Attacks on Saudi facilities threaten spare oil capacity, price hikes

Business

HOUSTON (Reuters) – Saturday’s attacks on key Saudi Arabia processing plants will test the world’s ability to handle a supply crisis as it faces the temporary loss of more than 5% of global supply from the world’s biggest crude exporter.

Smoke is seen following a fire at an Aramco factory in Abqaiq, Saudi Arabia, September 14, 2019 in this picture obtained from social media. VIDEOS OBTAINED BY REUTERS/via REUTERS

The Iranian-backed Houthis group in Yemen claimed responsibility for attacks that shut two plants at the Abqaiq facility, the heart of the Saudi oil industry, which will cut the kingdom’s production by about 5.7 million barrels per day (bpd), more than half of the kingdom’s output, according to a statement from state-run Saudi Aramco.

Crude prices could spike by several dollars per barrel when markets open Sunday night as a prolonged outage could prompt the United States and other countries to release crude from their strategic petroleum reserves to boost commercial stocks globally. The U.S. Energy Department said on Saturday it is ready to release oil from its strategic reserve if needed.

“Oil prices will jump on this attack, and if the disruption to Saudi production is prolonged, an SPR release … seems likely and sensible,” said Jason Bordoff, founding director of the Center on Global Energy Policy at Columbia University in New York.

It is too early to know the extent of the damage to the processing plants and the Saudi supply chain that brings crude from oil fields to export facilities. The chief executive of Saudi Aramco, Amin Nasser, said in a statement that the company will have more information within 48 hours, as it works to bring back the lost output.

Aramco exported more than 7 million barrels per day (bpd) of crude last year, with almost three-quarters of its crude exports delivered to customers in Asia last year. The country has about 188 million barrels in reserve, or roughly 37 days of Abqaiq’s processing capacity, according to a Saturday note from Rapidan Energy Group.

The spare capacity held by the Organization of the Petroleum Exporting Countries tmsnrt.rs/2kxzPFn (OPEC) to supply consumers in the event of a significant production shortfall has been declining for decades as aging oil fields have lost production capacity.

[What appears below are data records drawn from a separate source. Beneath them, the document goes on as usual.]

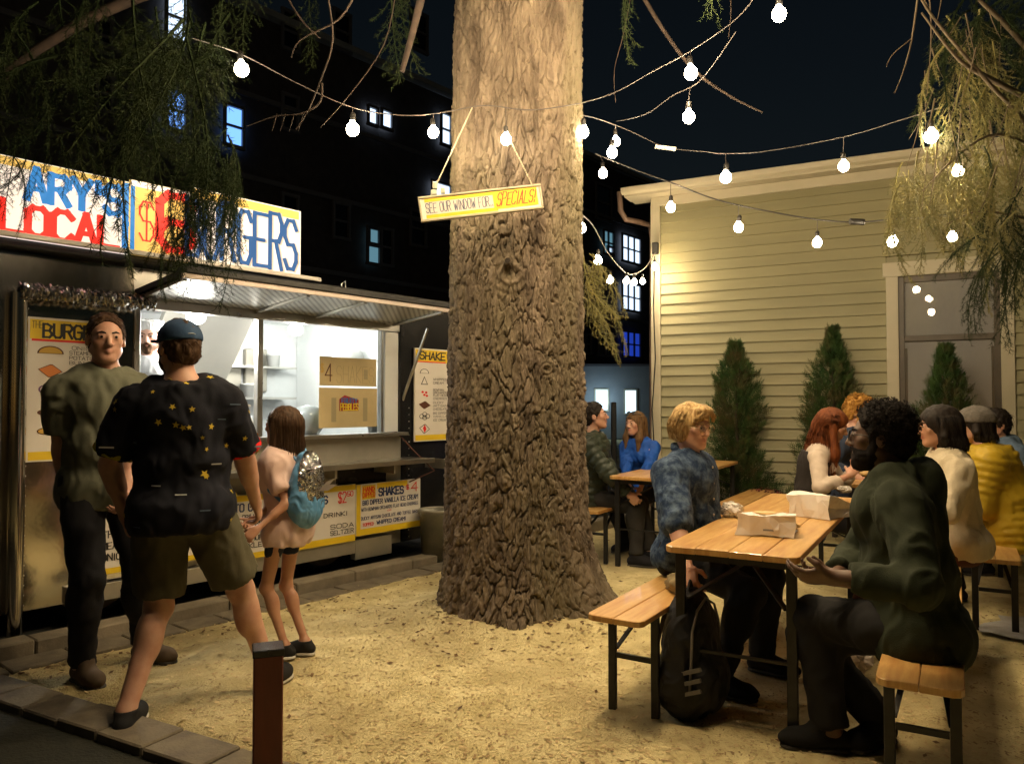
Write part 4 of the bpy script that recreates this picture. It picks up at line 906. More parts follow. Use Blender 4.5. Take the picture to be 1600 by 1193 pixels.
# handwritten posters on the pane
def poster(x0, x1, y0, y1, label):
    s0, zt_ = TP(x0, y0, FD); s1 = TP(x1, y0, FD)[0]; zb_ = TP(x0, y1, FD)[1]
    b_ = sboard('poster', s0, s1, zb_, zt_, FD+.004, M['card'], .004); b_['label'] = label; return b_, s0, s1, zb_, zt_, s1-s0, zt_-zb_
M['pencil'] = mat('pencil', (.36, .30, .18), .7); M['tape'] = mat('tape', (.40, .34, .2), .4)
B, s0, s1, zl, zt2, w, h = poster(500, 589, 556, 602, 'tan poster handwritten with the price of shakes'); d_ = FD+.004
tx(B, '$', s0+w*.02, zc2(.55), w*.04, h*.28, d_, M['bun'], .18); tx(B, '4', s0+w*.09, zc2(.85), w*.11, h*.55, d_, M['brn'], .12); tx(B, 'SHAKES', s0+w*.28, zc2(.88), w*.66, h*.6, d_, M['pencil'], .05)
band(B, s0+w*.76, s0+w*.83, zc2(.75), zc2(.4), d_, M['tape'], 2.4)
B, s0, s1, zl, zt2, w, h = poster(499, 590, 605, 669, 'tan poster with a colourful cereal box cutout taped on')
band(B, s0+w*.2, s0+w*.28, zc2(.85), zc2(.25), d_, M['tape']); band(B, s0+w*.74, s0+w*.82, zc2(.85), zc2(.25), d_, M['tape'])
mb = MB(); mb.poly([TW(s0+w*a, d_, zc2(b))+N*.003 for a, b in ((.33, .58), (.33, .28), (.42, .18), (.66, .3), (.66, .58))]); add('cutout', mb.mesh('c'), mat('dark_red_print', (.35, .02, .03), .5), B)
tx(B, 'FRUITY', s0+w*.37, zc2(.38), w*.26, h*.12, d_, M['blu'], .26, 3); tx(B, 'PEBBLES', s0+w*.35, zc2(.56), w*.3, h*.16, d_, M['yel'], .34, 3)
# reddish cable at the window corner
MB().tube([TW(TP(600, 668, 5.08)[0], 5.06, 1.12), TW(TP(617, 665, 5.06)[0], 5.04, 1.13), TW(TP(632, 690, 5.05)[0], 5.04, 1.05), TW(TP(643, 700, 5.05)[0], 5.05, .98), TW(TP(645, 735, 5.05)[0], 4.78, .8), TW(TP(641, 750, 4.95)[0], 4.96, .7)], .006, 6).build('cable', M['brn'], truck)

# ================================================================== HANGING SIGN ON THE TREE
SL = P(657, 328, 4.42); SR = P(845, 307, 4.50); sr = (SR-SL).normalized(); su = V(0, 0, 1)-sr*sr.z; su = (su+V(0, -.04, 0)).normalized(); sn = sr.cross(su).normalized()
if sn.y > 0: sn = -sn
sw = (SR-SL).length; sh_ = .132
sg_ = empty('hanging_sign', (SL+SR)/2, 'narrow white and yellow hand lettered sign hung tilted against the big trunk', 'sign')
MB().box((SL+SR)/2, sr*(sw/2), su*(sh_/2), sn*.012, .002).build('board', M['board_white'], sg_)
mb = MB()
for e in (-1, 1):
    mb.box((SL+SR)/2+su*(e*sh_/2)+sn*.002, sr*(sw/2+.006), su*.006, sn*.017, .002); mb.box((SL+SR)/2+sr*(e*sw/2)+sn*.002, sr*.0055, su*(sh_/2-.007), sn*.0165, .002)
mb.build('frame', M['trim'], sg_)
def sq(a0, a1, b0, b1, m, k=1): 
    o_ = SL+sn*(.0125+.0006*k); return add('colour_band', MB().poly([o_+sr*(sw*a)+su*(sh_*b) for a, b in ((a0, b0), (a1, b0), (a1, b1), (a0, b1))]).mesh('b'), m, sg_)
sq(.04, .63, .28, .43, M['yel']); sq(.04, .63, -.43, -.28, M['yel']); sq(.60, .97, -.36, .43, M['yel'], 2)
fit(sg_, 'SEE OUR WINDOW FOR..', SL+sn*.0145+sr*(sw*.045)-su*(sh_*.2), sw*.55, sr, su, sn, sh_*.42, M['nvy'], .16, seed=2)
fit(sg_, 'SPECIALS!', SL+sn*.0155+sr*(sw*.62)-su*(sh_*.22), sw*.32, sr, su, sn, sh_*.55, M['redp'], .17, slant=.3, seed=5)
# the cords it hangs by
MB().tube([P(672, 308, 4.43), P(700, 250, 4.50), P(738, 168, 4.66)], .004, 6).build('cord', M['trim'], sg_)
ch = [P(832, 290, 4.50).lerp(P(792, 208, 4.52), t/26) for t in range(27)]
mb = MB()
for i in range(26): mb.tube([ch[i].lerp(ch[i+1], .05), ch[i].lerp(ch[i+1], .8)], .0055 if i % 2 else .004, 5)
mb.build('chain', M['trim'], sg_)
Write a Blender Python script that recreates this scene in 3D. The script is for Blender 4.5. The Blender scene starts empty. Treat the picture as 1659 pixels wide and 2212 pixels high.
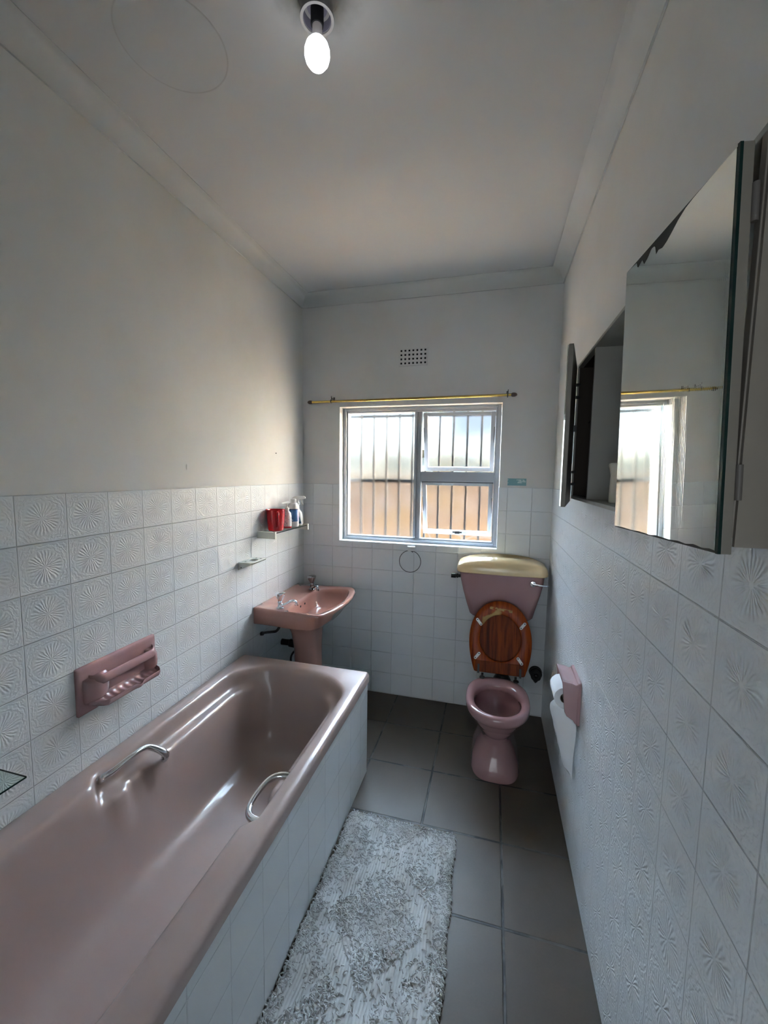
import bpy, bmesh, math, random
from mathutils import Vector, Matrix
random.seed(7)
PI = math.pi
C = bpy.context.scene.collection
W, D, ZC, ZT = 1.70, 2.7688, 2.80, 1.505      # room width, depth of the far wall, ceiling, dado height
YN = -0.35                                     # near wall, behind the camera

# ------------------------------------------------------------------ helpers
class MB:
    def __init__(s): s.v = []; s.f = []; s.m = []; s.cur = 0; s.sharp = False
    def addv(s, pts):
        n = len(s.v); s.v += [tuple(p) for p in pts]; return n
    def face(s, *idx):
        s.f.append(tuple(idx)); s.m.append(s.cur)
    def box(s, x0, x1, y0, y1, z0, z1):
        n = s.addv([(x0,y0,z0),(x1,y0,z0),(x1,y1,z0),(x0,y1,z0),(x0,y0,z1),(x1,y0,z1),(x1,y1,z1),(x0,y1,z1)])
        for q in ((0,3,2,1),(4,5,6,7),(0,1,5,4),(1,2,6,5),(2,3,7,6),(3,0,4,7)): s.face(*[n+i for i in q])
    def hexa(s, p):
        n = s.addv(p)
        for q in ((0,3,2,1),(4,5,6,7),(0,1,5,4),(1,2,6,5),(2,3,7,6),(3,0,4,7)): s.face(*[n+i for i in q])
    def rings(s, rs, closed=True, cap0=False, cap1=False):
        N = len(rs[0]); n = s.addv([p for r in rs for p in r])
        M = N if closed else N-1
        for k in range(len(rs)-1):
            for i in range(M):
                j = (i+1) % N
                s.face(n+k*N+i, n+k*N+j, n+(k+1)*N+j, n+(k+1)*N+i)
        if cap0: s.face(*[n+i for i in range(N-1, -1, -1)])
        if cap1: s.face(*[n+(len(rs)-1)*N+i for i in range(N)])
    def tube(s, path, r, seg=12, caps=True):
        P = [Vector(p) for p in path]; rs = []
        R = r if hasattr(r, '__len__') else [r]*len(P)
        t0 = (P[1]-P[0]).normalized()
        u = t0.orthogonal().normalized()
        for i, p in enumerate(P):
            t = (P[min(i+1, len(P)-1)]-P[max(i-1, 0)]).normalized()
            u = (u - t*u.dot(t)).normalized(); w = t.cross(u)
            rs.append([p + (u*math.cos(a)+w*math.sin(a))*R[i] for a in [2*PI*k/seg for k in range(seg)]])
        s.rings(rs, True, caps, caps)
    def lathe(s, prof, c=(0,0,0), seg=32, axis='z', lobes=0, lob=0.0, cap0=True, cap1=True):
        rs = []
        for r, h in prof:
            ring = []
            for k in range(seg):
                a = 2*PI*k/seg; q = r*(1+lob*math.cos(lobes*a)) if lobes else r
                x, y = q*math.cos(a), q*math.sin(a)
                p = (x,y,h) if axis == 'z' else ((h,x,y) if axis == 'x' else (y,h,x))
                ring.append((c[0]+p[0], c[1]+p[1], c[2]+p[2]))
            rs.append(ring)
        s.rings(rs, True, cap0, cap1)
    def prism(s, poly, f0, f1):
        # poly: list of 2-D points, f0/f1: functions mapping a 2-D point to 3-D for the two faces
        N = len(poly); s.rings([[f0(p) for p in poly], [f1(p) for p in poly]], True, True, True)
    def build(s, name, mats, parent=None, smooth=True, bevel=0, bseg=2, angle=38, fixn=True, subsurf=0):
        me = bpy.data.meshes.new(name); me.from_pydata(s.v, [], s.f)
        if not isinstance(mats, (list, tuple)): mats = [mats]
        for m in mats: me.materials.append(m)
        me.polygons.foreach_set('material_index', s.m)
        if fixn:
            bm = bmesh.new(); bm.from_mesh(me); bmesh.ops.recalc_face_normals(bm, faces=bm.faces); bm.to_mesh(me); bm.free()
        me.update()
        o = bpy.data.objects.new(name, me); C.objects.link(o)
        if parent is not None: o.parent = parent
        if bevel:
            b = o.modifiers.new('bevel', 'BEVEL'); b.width = bevel; b.segments = bseg; b.limit_method = 'ANGLE'; b.angle_limit = math.radians(35)
        if subsurf:
            b = o.modifiers.new('sub', 'SUBSURF'); b.levels = subsurf; b.render_levels = subsurf
        if smooth:
            me.polygons.foreach_set('use_smooth', [True]*len(me.polygons))
            try: me.set_sharp_from_angle(angle=math.radians(angle))
            except Exception: pass
        return o

def tag(o, label=None, cat=None, group=None, kind=None):
    if label: o['label'] = label
    if cat: o['category'] = cat
    if group: o['group'] = group
    if kind: o['kind'] = kind
    return o
def empty(name, loc, label=None, cat=None, group=None, kind=None, rotz=0):
    o = bpy.data.objects.new(name, None); C.objects.link(o); o.location = loc; o.rotation_euler = (0,0,rotz)
    o.empty_display_size = .05
    return tag(o, label, cat, group, kind)
def keep(child, parent):
    child.parent = parent
    child.matrix_parent_inverse = Matrix.Translation(parent.location).inverted() if parent.type == 'EMPTY' and not any(parent.rotation_euler) else parent.matrix_world.inverted()
    return child
def lerp(a, b, t): return a+(b-a)*t
def sstep(a, b, x):
    t = max(0, min(1, (x-a)/(b-a))); return t*t*(3-2*t)
def interp(tab, x):
    for (a, va), (b, vb) in zip(tab, tab[1:]):
        if x <= b: return lerp(va, vb, max(0, (x-a)/(b-a)))
    return tab[-1][1]
def rrect(x0, x1, y0, y1, r, nx=24, ny=60, nc=14):
    """rounded rectangle, counter-clockwise, with matching point counts"""
    P = []
    def seg(a, b, n): P.extend([(lerp(a[0],b[0],i/n), lerp(a[1],b[1],i/n)) for i in range(n)])
    def arc(cx, cy, a0): P.extend([(cx+r*math.cos(a0+PI/2*i/nc), cy+r*math.sin(a0+PI/2*i/nc)) for i in range(nc)])
    seg((x0+r,y0),(x1-r,y0),nx); arc(x1-r,y0+r,-PI/2)
    seg((x1,y0+r),(x1,y1-r),ny); arc(x1-r,y1-r,0)
    seg((x1-r,y1),(x0+r,y1),nx); arc(x0+r,y1-r,PI/2)
    seg((x0,y1-r),(x0,y0+r),ny); arc(x0+r,y0+r,PI)
    return P
def smooth_path(pts, n=8):
    """Catmull-Rom through the points"""
    P = [Vector(p) for p in pts]; out = []
    for i in range(len(P)-1):
        p0 = P[max(i-1,0)]; p1 = P[i]; p2 = P[i+1]; p3 = P[min(i+2,len(P)-1)]
        for k in range(n):
            t = k/n
            out.append(0.5*((2*p1)+(-p0+p2)*t+(2*p0-5*p1+4*p2-p3)*t*t+(-p0+3*p1-3*p2+p3)*t**3))
    out.append(P[-1]); return out

# ------------------------------------------------------------------ materials
def mat(name, col=(.8,.8,.8), rough=.5, metal=0, spec=.5, coat=0, coat_r=.05, trans=0, ior=1.45, emis=None, estr=0):
    m = bpy.data.materials.new(name); m.use_nodes = True
    b = m.node_tree.nodes['Principled BSDF']
    b.inputs['Base Color'].default_value = (*col, 1); b.inputs['Roughness'].default_value = rough
    b.inputs['Metallic'].default_value = metal; b.inputs['Specular IOR Level'].default_value = spec
    b.inputs['Coat Weight'].default_value = coat; b.inputs['Coat Roughness'].default_value = coat_r
    b.inputs['Transmission Weight'].default_value = trans; b.inputs['IOR'].default_value = ior
    if emis: b.inputs['Emission Color'].default_value = (*emis, 1); b.inputs['Emission Strength'].default_value = estr
    return m
class NT:
    def __init__(s, m): s.t = m.node_tree; s.b = s.t.nodes['Principled BSDF']
    def n(s, kind, **kw):
        o = s.t.nodes.new(kind)
        for k, v in kw.items(): setattr(o, k, v)
        return o
    def l(s, a, b): s.t.links.new(a, b)
    def math(s, op, a, b=None, c=None, clamp=False):
        o = s.n('ShaderNodeMath', operation=op); o.use_clamp = clamp
        for i, v in enumerate((a, b, c)):
            if v is None: continue
            if isinstance(v, (int, float)): o.inputs[i].default_value = v
            else: s.l(v, o.inputs[i])
        return o.outputs[0]
    def coords(s, kind='Object'):
        t = s.n('ShaderNodeTexCoord'); x = s.n('ShaderNodeSeparateXYZ'); s.l(t.outputs[kind], x.inputs[0])
        return t.outputs[kind], x.outputs
    def noise(s, vec, scale, detail=3, rough=.5, dist=0):
        o = s.n('ShaderNodeTexNoise'); s.l(vec, o.inputs['Vector']); o.inputs['Scale'].default_value = scale
        o.inputs['Detail'].default_value = detail; o.inputs['Roughness'].default_value = rough; o.inputs['Distortion'].default_value = dist
        return o.outputs['Fac']
    def mix(s, fac, a, b):
        o = s.n('ShaderNodeMix', data_type='RGBA')
        if isinstance(fac, (int, float)): o.inputs[0].default_value = fac
        else: s.l(fac, o.inputs[0])
        for i, v in ((6, a), (7, b)):
            if isinstance(v, tuple): o.inputs[i].default_value = (*v, 1)
            else: s.l(v, o.inputs[i])
        return o.outputs[2]
    def bump(s, h, dist, strength=1.0, normal=None):
        o = s.n('ShaderNodeBump'); o.inputs['Distance'].default_value = dist; o.inputs['Strength'].default_value = strength
        s.l(h, o.inputs['Height'])
        if normal is not None: s.l(normal, o.inputs['Normal'])
        return o.outputs[0]
    def ss(s, v, a, b, inv=False):
        o = s.n('ShaderNodeMapRange'); o.interpolation_type = 'SMOOTHSTEP'
        o.inputs[1].default_value = a; o.inputs[2].default_value = b
        o.inputs[3].default_value = 1 if inv else 0; o.inputs[4].default_value = 0 if inv else 1
        s.l(v, o.inputs[0]); return o.outputs[0]

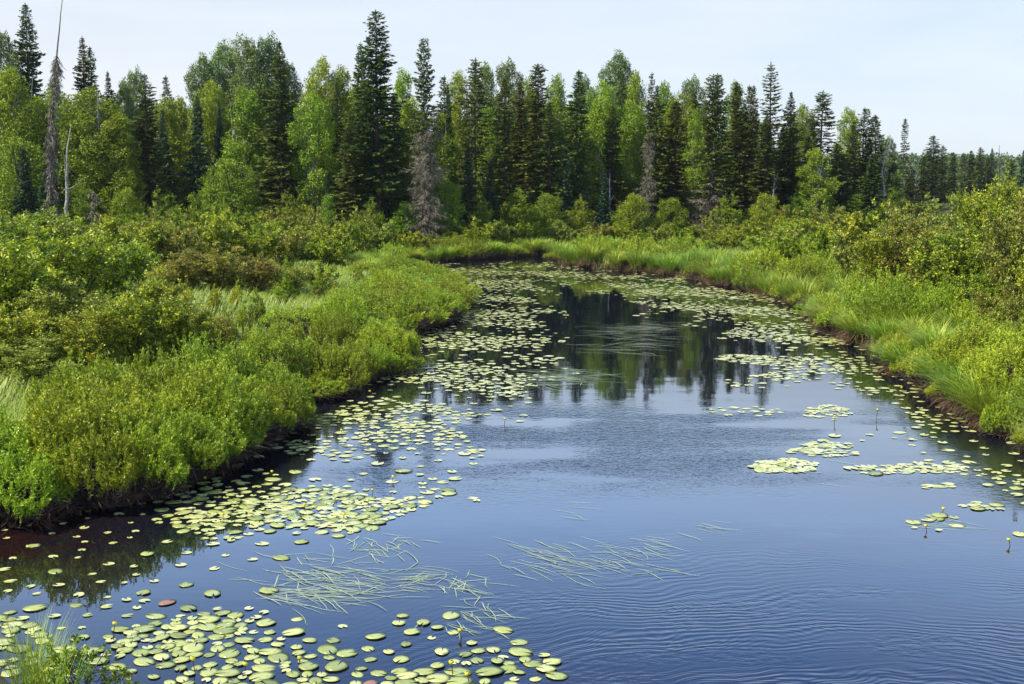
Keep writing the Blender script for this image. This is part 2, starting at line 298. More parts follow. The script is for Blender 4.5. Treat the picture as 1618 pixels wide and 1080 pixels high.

Saudi Arabia’s 2.3 million bpd of effective spare capacity in August accounted for more than two-thirds of OPEC’s on-hand supply of 3.2 million bpd, according to the International Energy Agency, with most of the rest from Kuwait and the United Arab Emirates.

Russia may have spare capacity following the international pact between OPEC and its allies to curb production in support of crude prices, analysts said.

The U.S. Strategic Petroleum Reserve currently holds about 644 million barrels, according to the U.S. Energy Department, roughly equal to 52 days of U.S. production.

A prolonged outage could spur higher production and exports from the United States, but it takes months for U.S. companies to respond to price signals because of logistical limitations, analysts and traders said.

The United States now produces more than 12 million bpd and exports more than 3 million bpd, but it is unclear if U.S. export facilities can handle additional shipments.

“Every day the facility is shut down, the world loses another 5 million barrels of oil production,” said Andy Lipow, president of Lipow Oil Associates. “The world’s spare capacity is not 5 million barrels per day.”